Frost and Elliff led the group in a time of repentance, worship and intercession for themselves and for revival in their churches, their communities and beyond. They also prayed specifically for pastors in the St. Louis area, the focus of national attention in anticipation of a grand jury decision whether to indict a white police officer, Darren Wilson, who shot and killed Michael Brown, a black 18-year-old Aug. 9. In the days after the shooting, Ferguson made international headlines with protests, rioting and the police response amid cries of racism.

“You know all the stuff that has been going on in North County St. Louis,” Jim Breeden, director of missions for St. Louis Metro Baptist Association, told the Nov. 13 prayer summit. “We need and will take all the prayers we can get. But it’s not really about North County or about race relations; it’s really about God’s people humbling themselves and coming before the Lord.”

In turning the prayer summit’s focus toward the church’s need for revival, Elliff said revival is “the extraordinary work of the Spirit of God among His people that produces extraordinary results.”

“God is moving all the time, but in revival there are these moments when God chooses to rend the heavens and bring His Kingdom in a church, a nation and a life,” Elliff said. “But our faith is weak and our prayer is small.
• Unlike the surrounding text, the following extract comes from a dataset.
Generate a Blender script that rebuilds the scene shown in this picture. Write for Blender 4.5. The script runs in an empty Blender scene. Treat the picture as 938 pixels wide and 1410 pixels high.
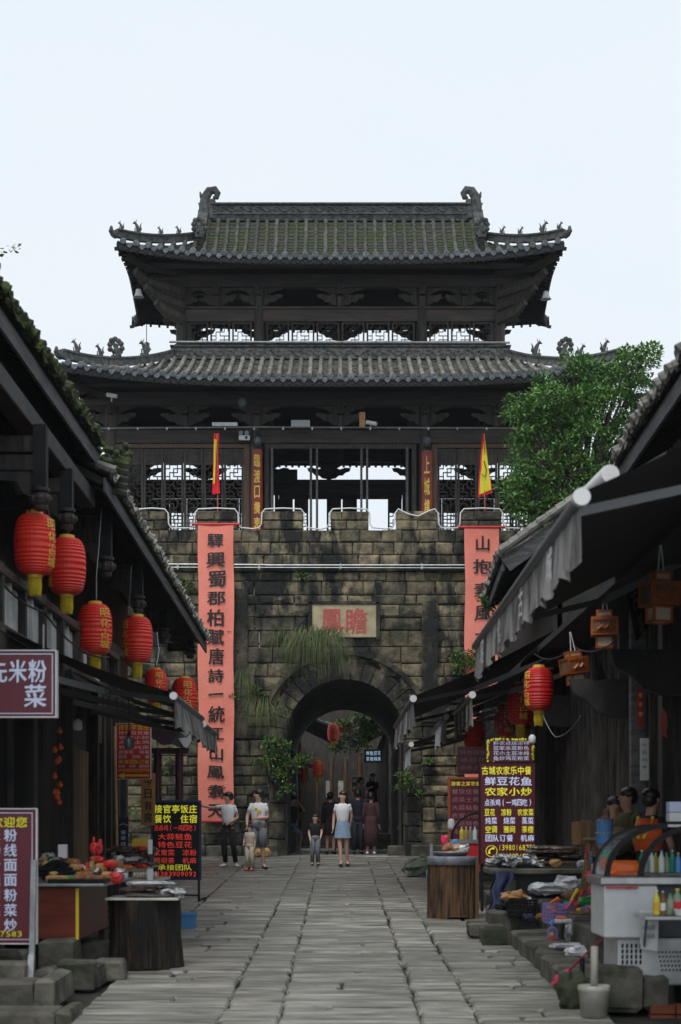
import bpy, bmesh, math, random
from mathutils import Vector, Matrix, noise
R = random.Random(11)
SC = bpy.context.scene
COL = SC.collection
# ---------------------------------------------------------------- camera
F = 2400.0; CX = 469.0; HY = 1140.0      # focal length, centre column and horizon row in photograph pixels
cam = bpy.data.cameras.new('camera'); camo = bpy.data.objects.new('camera', cam); COL.objects.link(camo)
camo.location = (0, 0, 0); camo.rotation_euler = (math.radians(90), 0, 0)
cam.sensor_fit = 'VERTICAL'; cam.sensor_height = 36; cam.lens = 36*F/1410
cam.shift_y = (HY-705)/1410; cam.clip_start = .2; cam.clip_end = 3000
cam.dof.use_dof = True; cam.dof.focus_distance = 40; cam.dof.aperture_fstop = 2.6
SC.camera = camo
# ---------------------------------------------------------------- sky, sun, exposure
W = bpy.data.worlds.new('World'); SC.world = W; W.use_nodes = True
nt = W.node_tree; nt.nodes.clear()
sky = nt.nodes.new('ShaderNodeTexSky'); sky.sky_type = 'NISHITA'; sky.sun_disc = False
SUN_EL, SUN_AZ = math.radians(58), math.radians(200)
sky.sun_elevation = SUN_EL; sky.sun_rotation = SUN_AZ; sky.dust_density = 6; sky.air_density = 1.2
mix = nt.nodes.new('ShaderNodeMix'); mix.data_type = 'RGBA'; mix.inputs[0].default_value = .93
nt.links.new(sky.outputs[0], mix.inputs[6])
wt = nt.nodes.new('ShaderNodeTexCoord'); wm = nt.nodes.new('ShaderNodeMapping'); wm.inputs['Scale'].default_value = (1, 1, 2.2); wn = nt.nodes.new('ShaderNodeTexNoise'); wn.inputs['Scale'].default_value = 2.2; wn.inputs['Detail'].default_value = 6
nt.links.new(wt.outputs['Generated'], wm.inputs[0]); nt.links.new(wm.outputs[0], wn.inputs[0])
wc = nt.nodes.new('ShaderNodeMix'); wc.data_type = 'RGBA'; nt.links.new(wn.outputs[0], wc.inputs[0]); wc.inputs[6].default_value = (8.1, 9.1, 10.0, 1); wc.inputs[7].default_value = (9.7, 10.2, 10.6, 1); nt.links.new(wc.outputs[2], mix.inputs[7])   # cloud deck
bg = nt.nodes.new('ShaderNodeBackground'); bg.inputs[1].default_value = .1
out = nt.nodes.new('ShaderNodeOutputWorld')
nt.links.new(mix.outputs[2], bg.inputs[0]); nt.links.new(bg.outputs[0], out.inputs[0])
sl = bpy.data.lights.new('sun', 'SUN'); sl.energy = 1.45; sl.angle = math.radians(25); sl.color = (1, .96, .9)
so = bpy.data.objects.new('sun', sl); COL.objects.link(so)
sd = Vector((math.sin(SUN_AZ)*math.cos(SUN_EL), math.cos(SUN_AZ)*math.cos(SUN_EL), math.sin(SUN_EL)))
so.rotation_euler = sd.to_track_quat('Z', 'Y').to_euler()
SC.view_settings.view_transform = 'Standard'; SC.view_settings.look = 'None'
SC.view_settings.exposure = 0; SC.view_settings.gamma = 1
# ---------------------------------------------------------------- where things stand
def P(px, py, Y): return Vector(((px-CX)/F*Y, Y, (HY-py)/F*Y))
def gz(Y): return -1.889+.028*min(max(Y, -20), 43)
def G(px, py):
    Y = 1.889/((py-HY)/F+.028)
    return P(px, py, Y)
# ---------------------------------------------------------------- mesh builder
WP = {}
class MB:
    def __init__(s): s.v = []; s.f = []
    def add(s, vs, fs, M=None):
        n = len(s.v)
        s.v += [M @ Vector(v) for v in vs] if M is not None else [Vector(v) for v in vs]
        s.f += [tuple(i+n for i in f) for f in fs]
        return s
    def box(s, x0, x1, y0, y1, z0, z1, M=None, j=0):
        vs = [(x, y, z) for z in (z0, z1) for y in (y0, y1) for x in (x0, x1)]
        if j: vs = [(a+R.uniform(-j, j), b+R.uniform(-j, j), c+R.uniform(-j, j)) for a, b, c in vs]
        return s.add(vs, [(0, 2, 3, 1), (4, 5, 7, 6), (0, 1, 5, 4), (2, 6, 7, 3), (0, 4, 6, 2), (1, 3, 7, 5)], M)
    def px(s, a, b, c, d, Y, dep):            # front face fills pixels a..b, c..d at distance Y
        p = P(a, d, Y); q = P(b, c, Y)
        return s.box(p.x, q.x, Y, Y+dep, p.z, q.z)
    def cbox(s, x0, x1, y0, y1, z0, z1, c=.01, M=None, j=0):   # box with chamfered edges
        vs = []; 
        for z, i in ((z0, c), (z0+c, 0), (z1-c, 0), (z1, c)):
            for (x, y) in ((x0+i+c*(i == 0)*.0, y0+i), (x1-i, y0+i), (x1-i, y1-i), (x0+i, y1-i)):
                vs.append((x+R.uniform(-j, j), y+R.uniform(-j, j), z+R.uniform(-j, j)))
        fs = [(3, 2, 1, 0), (12, 13, 14, 15)]
        for k in range(3):
            for a in range(4):
                b = (a+1) % 4; fs.append((k*4+a, k*4+b, k*4+4+b, k*4+4+a))
        return s.add(vs, fs, M)
    def bar(s, p, q, w, h=None, up=(0, 0, 1)):
        p = Vector(p); q = Vector(q); h = h or w; d = (q-p); L = d.length
        if L < 1e-6: return s
        d /= L; up = Vector(up)
        if abs(d.dot(up)) > .99: up = Vector((0, 1, 0))
        r = d.cross(up).normalized(); u = r.cross(d)
        M = Matrix((( r.x, d.x, u.x, p.x), (r.y, d.y, u.y, p.y), (r.z, d.z, u.z, p.z), (0, 0, 0, 1)))
        return s.box(-w/2, w/2, 0, L, -h/2, h/2, M)
    def tube(s, pts, r, n=8, cap=True, fl=1.0, up=(0, 0, 1)):
        pts = [Vector(p) for p in pts]; m = len(pts)
        rs = r if isinstance(r, (list, tuple)) else [r]*m
        vs = []; prev = None
        for i, p in enumerate(pts):
            d = (pts[min(i+1, m-1)]-pts[max(i-1, 0)])
            d = d.normalized() if d.length > 1e-9 else Vector((0, 0, 1))
            if prev is None:
                u = Vector(up); u = u if abs(u.dot(d)) < .95 else Vector((0, 1, 0))
                a = d.cross(u).normalized()
            else: a = (prev-d*prev.dot(d)).normalized()
            prev = a; b = a.cross(d)
            for k in range(n):
                t = 2*math.pi*k/n; vs.append(p+(a*math.cos(t)+b*math.sin(t)*fl)*rs[i])
        fs = []
        for i in range(m-1):
            for k in range(n):
                l = (k+1) % n; fs.append((i*n+k, i*n+l, (i+1)*n+l, (i+1)*n+k))
        if cap: fs += [tuple(range(n))[::-1], tuple(range((m-1)*n, m*n))]
        return s.add(vs, fs)
    def lathe(s, prof, n=16, M=None, c=(0, 0, 0), cap=True):
        vs = []; c = Vector(c)
        for r, z in prof:
            for k in range(n):
                t = 2*math.pi*k/n; vs.append((c.x+r*math.cos(t), c.y+r*math.sin(t), c.z+z))
        fs = []; m = len(prof)
        for i in range(m-1):
            for k in range(n):
                l = (k+1) % n; fs.append((i*n+k, i*n+l, (i+1)*n+l, (i+1)*n+k))
        if cap: fs += [tuple(range(n))[::-1], tuple(range((m-1)*n, m*n))]
        return s.add(vs, fs, M)
    def ball(s, c, r, n=10, m=6, M=None):
        r = (r, r, r) if not hasattr(r, '__len__') else r; c = Vector(c); vs = []
        for i in range(1, m):
            ph = math.pi*i/m
            for k in range(n):
                t = 2*math.pi*k/n; vs.append((c.x+r[0]*math.sin(ph)*math.cos(t), c.y+r[1]*math.sin(ph)*math.sin(t), c.z-r[2]*math.cos(ph)))
        fs = []
        for i in range(m-2):
            for k in range(n):
                l = (k+1) % n; fs.append((i*n+k, i*n+l, (i+1)*n+l, (i+1)*n+k))
        b = len(vs); vs += [(c.x, c.y, c.z-r[2]), (c.x, c.y, c.z+r[2])]
        for k in range(n):
            l = (k+1) % n; fs += [(b, l, k), ((m-2)*n+k, (m-2)*n+l, b+1)]
        return s.add(vs, fs, M)
    def prism(s, poly, y0, y1, M=None):        # outline in x,z pushed from y0 to y1
        n = len(poly)
        vs = [(x, y0, z) for x, z in poly]+[(x, y1, z) for x, z in poly]
        fs = [tuple(range(n)), tuple(range(2*n-1, n-1, -1))]+[(i, i+n, (i+1) % n+n, (i+1) % n) for i in range(n)]
        return s.add(vs, fs, M)
    def grid(s, fn, nu, nv, flip=False):
        vs = [fn(i/nu, j/nv) for j in range(nv+1) for i in range(nu+1)]
        fs = [(j*(nu+1)+i, j*(nu+1)+i+1, (j+1)*(nu+1)+i+1, (j+1)*(nu+1)+i) for j in range(nv) for i in range(nu)]
        if flip: fs = [f[::-1] for f in fs]
        return s.add(vs, fs)
    def mesh(s, name, m, smooth=False, o=Vector((0, 0, 0))):
        me = bpy.data.meshes.new(name)
        me.from_pydata([v-o for v in s.v], [], s.f)
        if smooth: me.polygons.foreach_set('use_smooth', [True]*len(me.polygons))
        if m: me.materials.append(m)
        me.update(); return me
    def build(s, name, m, parent=None, smooth=False, o=None, local=False, kind=None, label=None, cat=None, group=None):
        off = WP.get(parent.name, Vector((0, 0, 0))) if (parent and not local) else Vector((0, 0, 0))
        o = Vector(o) if o is not None else off.copy()
        ob = bpy.data.objects.new(name, s.mesh(name, m, smooth, o)); COL.objects.link(ob)
        ob.parent = parent
        ob.location = (o-off) if not local else o
        WP[ob.name] = o if not local else Vector((0, 0, 0))
        tag(ob, label, cat, group, kind); return ob
def tag(o, label=None, cat=None, group=None, kind=None):
    if label: o['label'] = label
    if cat: o['category'] = cat
    if group: o['group'] = group
    if kind: o['kind'] = kind
    return o
def thing(name, label, cat, loc=(0, 0, 0), rz=0, group=None, kind=None, parent=None):
    o = bpy.data.objects.new(name, None); COL.objects.link(o); o.empty_display_size = .1
    o.location = loc; o.rotation_euler = (0, 0, rz); WP[o.name] = Vector(loc)
    tag(o, label, cat, group, kind); return o
def sub(name, parent, mesh, loc=(0, 0, 0), rot=None, scale=None, label=None):   # a part sharing mesh data
    o = bpy.data.objects.new(name, mesh); COL.objects.link(o); o.parent = parent
    off = WP.get(parent.name, Vector((0, 0, 0)))
    o.location = Vector(loc)-off
    if rot: o.rotation_euler = rot
    if scale: o.scale = scale
    if label: o['label'] = label
    return o
def copy_tree(o, loc=None, label=None, parent=None, rz=None, scale=None):
    c = o.copy(); COL.objects.link(c); c.parent = parent
    if loc is not None: c.location = loc
    if rz is not None: c.rotation_euler = (0, 0, rz)
    if scale: c.scale = scale
    if label: c['label'] = label
    for ch in [x for x in KIDS(o)]: copy_tree(ch, parent=c)
    return c
def KIDS(o): return [x for x in COL.objects if x.parent == o]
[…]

We can’t fathom what it would be like for God to bring real revival.

“But God has done that and He can do it again. Prayer is the foundation of revival.”

Frost addressed Ferguson specifically in his remarks, comparing negativity in the community to negativity in Nehemiah’s day as he rebuilt Jerusalem’s wall.

“There are people poised for destruction and hoping all literal hell breaks loose,” Frost said. “That’s the atmosphere we’re dealing with. But it’s not a matter of policing.

“Only God can heal and thwart the tactics of the enemy.” Frost said, referring to Satan. “We need to pray that God would thwart the plans of all the agendas that have shown up here for the purposes of advancing any person and not the glory of God.”

Frost is the North American Mission Board’s vice president for prayer and for its Midwest Region. Elliff, senior teaching pastor of The Summit Church in North Little Rock, Ark., has led prayer summits in 17 states.